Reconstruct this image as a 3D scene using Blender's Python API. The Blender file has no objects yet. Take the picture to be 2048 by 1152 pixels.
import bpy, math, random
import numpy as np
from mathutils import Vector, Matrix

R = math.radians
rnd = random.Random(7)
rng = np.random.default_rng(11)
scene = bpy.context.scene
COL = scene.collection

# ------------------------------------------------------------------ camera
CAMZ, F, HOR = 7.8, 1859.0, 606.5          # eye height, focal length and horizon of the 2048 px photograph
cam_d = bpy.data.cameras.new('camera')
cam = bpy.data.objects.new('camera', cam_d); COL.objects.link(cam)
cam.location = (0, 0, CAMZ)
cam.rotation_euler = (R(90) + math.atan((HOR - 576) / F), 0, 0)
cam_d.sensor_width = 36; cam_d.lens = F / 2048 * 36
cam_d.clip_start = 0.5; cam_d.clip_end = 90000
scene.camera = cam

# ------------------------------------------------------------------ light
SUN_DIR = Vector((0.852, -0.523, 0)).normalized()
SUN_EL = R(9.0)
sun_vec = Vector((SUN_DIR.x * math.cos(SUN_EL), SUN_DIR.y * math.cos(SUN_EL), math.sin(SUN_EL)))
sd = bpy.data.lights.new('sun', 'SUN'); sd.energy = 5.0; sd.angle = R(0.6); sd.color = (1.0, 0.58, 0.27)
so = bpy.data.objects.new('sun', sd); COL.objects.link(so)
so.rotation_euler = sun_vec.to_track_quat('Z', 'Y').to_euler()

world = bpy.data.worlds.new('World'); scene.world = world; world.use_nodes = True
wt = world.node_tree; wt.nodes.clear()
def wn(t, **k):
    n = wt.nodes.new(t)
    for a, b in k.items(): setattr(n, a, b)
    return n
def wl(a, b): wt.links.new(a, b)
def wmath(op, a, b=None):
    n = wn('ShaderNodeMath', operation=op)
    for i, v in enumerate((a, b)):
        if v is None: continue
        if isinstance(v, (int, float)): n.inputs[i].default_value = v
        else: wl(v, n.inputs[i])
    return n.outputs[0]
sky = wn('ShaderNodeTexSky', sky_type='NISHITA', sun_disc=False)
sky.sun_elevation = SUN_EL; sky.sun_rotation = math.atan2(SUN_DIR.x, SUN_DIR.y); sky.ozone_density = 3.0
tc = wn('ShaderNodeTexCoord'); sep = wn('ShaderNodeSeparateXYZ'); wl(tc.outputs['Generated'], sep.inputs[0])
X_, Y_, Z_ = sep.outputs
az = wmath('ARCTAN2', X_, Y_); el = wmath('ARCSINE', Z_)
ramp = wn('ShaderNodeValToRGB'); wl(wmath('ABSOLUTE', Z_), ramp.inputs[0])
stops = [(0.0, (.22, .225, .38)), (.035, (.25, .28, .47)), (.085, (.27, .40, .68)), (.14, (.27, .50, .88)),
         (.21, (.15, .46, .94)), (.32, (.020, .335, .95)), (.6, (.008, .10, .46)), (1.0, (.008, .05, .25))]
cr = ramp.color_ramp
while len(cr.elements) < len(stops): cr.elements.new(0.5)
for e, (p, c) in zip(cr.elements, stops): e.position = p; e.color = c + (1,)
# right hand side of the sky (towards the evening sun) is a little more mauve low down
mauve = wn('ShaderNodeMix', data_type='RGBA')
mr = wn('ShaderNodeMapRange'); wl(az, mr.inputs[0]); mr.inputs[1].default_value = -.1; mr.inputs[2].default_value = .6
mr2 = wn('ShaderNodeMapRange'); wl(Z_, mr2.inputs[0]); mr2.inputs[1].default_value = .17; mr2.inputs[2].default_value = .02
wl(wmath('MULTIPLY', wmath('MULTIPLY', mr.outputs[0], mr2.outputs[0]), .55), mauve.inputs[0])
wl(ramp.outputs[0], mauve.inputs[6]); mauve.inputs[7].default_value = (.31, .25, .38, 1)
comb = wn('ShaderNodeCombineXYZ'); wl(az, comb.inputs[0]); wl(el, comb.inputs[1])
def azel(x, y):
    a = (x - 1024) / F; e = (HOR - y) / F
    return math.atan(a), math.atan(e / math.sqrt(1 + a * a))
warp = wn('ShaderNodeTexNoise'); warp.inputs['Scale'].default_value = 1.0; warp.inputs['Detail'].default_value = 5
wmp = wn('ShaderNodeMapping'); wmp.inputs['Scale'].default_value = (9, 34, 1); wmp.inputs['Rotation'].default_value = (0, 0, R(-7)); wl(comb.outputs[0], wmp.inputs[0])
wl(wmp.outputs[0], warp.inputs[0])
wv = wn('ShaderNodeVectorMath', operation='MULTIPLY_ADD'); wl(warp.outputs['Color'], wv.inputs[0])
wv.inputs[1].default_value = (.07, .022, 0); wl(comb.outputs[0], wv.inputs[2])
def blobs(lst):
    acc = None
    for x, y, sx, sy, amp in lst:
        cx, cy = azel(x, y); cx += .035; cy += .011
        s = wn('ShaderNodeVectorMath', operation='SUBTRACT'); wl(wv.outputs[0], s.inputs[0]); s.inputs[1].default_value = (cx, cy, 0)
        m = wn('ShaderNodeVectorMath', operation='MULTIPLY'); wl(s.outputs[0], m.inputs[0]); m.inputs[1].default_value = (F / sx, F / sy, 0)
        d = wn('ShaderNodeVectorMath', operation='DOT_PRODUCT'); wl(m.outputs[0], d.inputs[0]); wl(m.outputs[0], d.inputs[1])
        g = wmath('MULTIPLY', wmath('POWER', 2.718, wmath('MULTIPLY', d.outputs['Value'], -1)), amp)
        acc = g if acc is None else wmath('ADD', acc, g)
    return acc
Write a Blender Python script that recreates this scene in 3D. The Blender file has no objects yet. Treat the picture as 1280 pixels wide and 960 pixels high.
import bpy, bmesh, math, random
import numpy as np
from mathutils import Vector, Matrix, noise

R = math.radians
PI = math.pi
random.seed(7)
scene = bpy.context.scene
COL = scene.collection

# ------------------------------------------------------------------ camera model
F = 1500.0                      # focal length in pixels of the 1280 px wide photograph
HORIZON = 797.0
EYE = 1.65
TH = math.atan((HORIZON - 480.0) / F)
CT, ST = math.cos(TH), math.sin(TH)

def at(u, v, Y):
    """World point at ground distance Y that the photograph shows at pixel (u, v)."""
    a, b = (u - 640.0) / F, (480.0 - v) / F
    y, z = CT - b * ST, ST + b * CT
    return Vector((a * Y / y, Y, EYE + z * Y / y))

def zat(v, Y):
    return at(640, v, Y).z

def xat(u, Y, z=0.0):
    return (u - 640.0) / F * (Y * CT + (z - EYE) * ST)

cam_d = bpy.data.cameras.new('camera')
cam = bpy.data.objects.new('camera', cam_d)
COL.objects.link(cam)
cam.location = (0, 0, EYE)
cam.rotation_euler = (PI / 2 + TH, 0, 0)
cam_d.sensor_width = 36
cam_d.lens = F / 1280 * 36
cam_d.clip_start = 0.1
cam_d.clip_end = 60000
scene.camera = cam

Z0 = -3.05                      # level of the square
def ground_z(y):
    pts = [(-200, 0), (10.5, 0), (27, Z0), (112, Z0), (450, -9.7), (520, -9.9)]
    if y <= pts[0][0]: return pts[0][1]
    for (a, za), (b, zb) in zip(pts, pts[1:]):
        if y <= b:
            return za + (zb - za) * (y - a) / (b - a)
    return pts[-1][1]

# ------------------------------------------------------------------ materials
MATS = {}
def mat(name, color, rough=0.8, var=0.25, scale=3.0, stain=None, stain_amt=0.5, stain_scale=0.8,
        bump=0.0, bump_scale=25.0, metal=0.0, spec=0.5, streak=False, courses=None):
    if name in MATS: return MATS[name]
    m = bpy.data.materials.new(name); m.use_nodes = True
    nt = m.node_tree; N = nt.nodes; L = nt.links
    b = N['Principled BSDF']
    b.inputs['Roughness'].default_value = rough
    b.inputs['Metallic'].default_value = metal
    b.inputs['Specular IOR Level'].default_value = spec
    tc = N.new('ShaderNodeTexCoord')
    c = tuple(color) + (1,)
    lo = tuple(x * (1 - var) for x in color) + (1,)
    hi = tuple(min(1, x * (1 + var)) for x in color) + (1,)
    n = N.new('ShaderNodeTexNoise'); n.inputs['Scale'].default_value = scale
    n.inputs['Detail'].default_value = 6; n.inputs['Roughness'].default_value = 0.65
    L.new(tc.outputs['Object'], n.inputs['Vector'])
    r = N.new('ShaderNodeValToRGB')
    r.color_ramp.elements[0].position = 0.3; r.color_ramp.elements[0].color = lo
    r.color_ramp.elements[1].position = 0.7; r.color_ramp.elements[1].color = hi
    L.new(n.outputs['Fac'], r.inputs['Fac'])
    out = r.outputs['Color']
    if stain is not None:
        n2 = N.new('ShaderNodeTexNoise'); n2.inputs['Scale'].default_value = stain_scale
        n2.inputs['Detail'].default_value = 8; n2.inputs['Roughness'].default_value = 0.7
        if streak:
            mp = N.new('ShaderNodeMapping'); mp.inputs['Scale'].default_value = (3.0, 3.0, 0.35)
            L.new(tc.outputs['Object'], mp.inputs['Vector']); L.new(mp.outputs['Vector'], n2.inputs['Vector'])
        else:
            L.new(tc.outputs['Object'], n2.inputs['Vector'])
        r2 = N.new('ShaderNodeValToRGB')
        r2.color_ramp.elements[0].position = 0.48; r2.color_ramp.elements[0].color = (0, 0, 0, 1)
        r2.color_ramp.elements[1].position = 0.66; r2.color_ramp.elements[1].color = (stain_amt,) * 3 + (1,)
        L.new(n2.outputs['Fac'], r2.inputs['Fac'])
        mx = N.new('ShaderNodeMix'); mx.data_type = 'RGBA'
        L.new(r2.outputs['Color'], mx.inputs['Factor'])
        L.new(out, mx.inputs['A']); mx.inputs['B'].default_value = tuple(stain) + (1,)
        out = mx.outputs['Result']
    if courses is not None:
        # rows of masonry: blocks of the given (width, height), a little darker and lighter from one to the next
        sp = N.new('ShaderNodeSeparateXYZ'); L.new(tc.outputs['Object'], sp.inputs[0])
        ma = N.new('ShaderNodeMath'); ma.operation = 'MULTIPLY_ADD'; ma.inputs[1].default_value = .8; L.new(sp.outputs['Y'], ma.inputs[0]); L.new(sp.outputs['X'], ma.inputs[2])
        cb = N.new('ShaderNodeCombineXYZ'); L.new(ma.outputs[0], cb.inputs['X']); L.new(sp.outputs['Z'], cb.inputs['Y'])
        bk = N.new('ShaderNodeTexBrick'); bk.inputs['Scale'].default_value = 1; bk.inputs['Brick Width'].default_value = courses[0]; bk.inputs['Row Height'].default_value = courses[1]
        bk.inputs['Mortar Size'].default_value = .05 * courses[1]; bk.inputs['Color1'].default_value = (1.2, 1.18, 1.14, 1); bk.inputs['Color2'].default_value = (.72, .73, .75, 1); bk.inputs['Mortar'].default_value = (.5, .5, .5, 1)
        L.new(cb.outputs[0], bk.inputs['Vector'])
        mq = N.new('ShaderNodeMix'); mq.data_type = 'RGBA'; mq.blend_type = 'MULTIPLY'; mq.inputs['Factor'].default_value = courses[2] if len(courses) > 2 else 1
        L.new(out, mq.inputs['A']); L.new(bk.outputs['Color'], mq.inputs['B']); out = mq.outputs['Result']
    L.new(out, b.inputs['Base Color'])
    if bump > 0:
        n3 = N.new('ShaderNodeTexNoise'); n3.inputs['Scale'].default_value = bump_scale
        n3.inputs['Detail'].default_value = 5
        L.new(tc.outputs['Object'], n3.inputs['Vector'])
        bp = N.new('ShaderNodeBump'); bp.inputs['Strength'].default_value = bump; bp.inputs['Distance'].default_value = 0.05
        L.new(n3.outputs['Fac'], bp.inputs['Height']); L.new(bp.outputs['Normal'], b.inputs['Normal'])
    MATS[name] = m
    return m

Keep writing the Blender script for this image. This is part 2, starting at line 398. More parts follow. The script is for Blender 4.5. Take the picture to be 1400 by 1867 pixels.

----------

REQUIRED WORK
Return the entries above unchanged, starting at the first line and stopping after the line with "so.rotation_euler = sun_vec.to_track_quat('Z', 'Y').to_euler()".

WRITTEN ANSWER
Reconstruct this image as a 3D scene using Blender's Python API. The Blender file has no objects yet. Take the picture to be 2048 by 1152 pixels.
import bpy, math, random
import numpy as np
from mathutils import Vector, Matrix

R = math.radians
rnd = random.Random(7)
rng = np.random.default_rng(11)
scene = bpy.context.scene
COL = scene.collection

# ------------------------------------------------------------------ camera
CAMZ, F, HOR = 7.8, 1859.0, 606.5          # eye height, focal length and horizon of the 2048 px photograph
cam_d = bpy.data.cameras.new('camera')
cam = bpy.data.objects.new('camera', cam_d); COL.objects.link(cam)
cam.location = (0, 0, CAMZ)
cam.rotation_euler = (R(90) + math.atan((HOR - 576) / F), 0, 0)
cam_d.sensor_width = 36; cam_d.lens = F / 2048 * 36
cam_d.clip_start = 0.5; cam_d.clip_end = 90000
scene.camera = cam

# ------------------------------------------------------------------ light
SUN_DIR = Vector((0.852, -0.523, 0)).normalized()
SUN_EL = R(9.0)
sun_vec = Vector((SUN_DIR.x * math.cos(SUN_EL), SUN_DIR.y * math.cos(SUN_EL), math.sin(SUN_EL)))
sd = bpy.data.lights.new('sun', 'SUN'); sd.energy = 5.0; sd.angle = R(0.6); sd.color = (1.0, 0.58, 0.27)
so = bpy.data.objects.new('sun', sd); COL.objects.link(so)
so.rotation_euler = sun_vec.to_track_quat('Z', 'Y').to_euler()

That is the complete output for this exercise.